The Wonder of Superconductors

William Halperin investigates the super powers of superconductors — metals that carry electrical charge with zero energy loss.

“Electrical current passing without any frictional loss, without any dissipation whatsoever is a remarkable quantum mechanical effect,” says Halperin, John Evans Professor of Physics at Northwestern. That’s a big deal when you consider that about 7 percent of the energy generated by hydroelectric power at Niagara Falls is lost on its way to New York City.

That phenomenon of zero loss makes superconductors an appealing option in the transmission of power from a major power utility to industry. (The Long Island Power Authority and American Superconductor partnered on such a project in 2008.) Superconductors also use wires with smaller thickness for the same current, which could be beneficial as demand for energy increases in growing population centers.
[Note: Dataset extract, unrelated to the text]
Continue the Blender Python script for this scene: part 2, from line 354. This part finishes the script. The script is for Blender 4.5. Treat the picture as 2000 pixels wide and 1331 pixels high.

So, the application of superconductors might allow for more efficient use of space as well as reduce the loss of power in transmission.

As with most applications of superconductors, however, there’s also a downside. Superconductors must be kept cold in order to work.  “The goal would be to have such materials that exhibit this phenomenon [of resistance-free transmission] where you don’t need a refrigerator,” Halperin says.

Superconductors are also created from materials that are either fragile, expensive to fabricate or hard to manipulate.

With funding from the Initiative for Sustainability and Energy at Northwestern and grants from the Department of Energy, Halperin is conducting basic scientific investigations into the applications of superconductors, including the possibility that a coil of superconductive wire could create a magnetic field that might store electrical energy for use at a later time.

Other applications for superconductors include the use of magnetic fields for chemical analysis of new drugs. MRI technology also uses magnetic fields created by superconductors. In telecommunications, superconductors can be used as filters to allow for more efficient use of available frequency bands.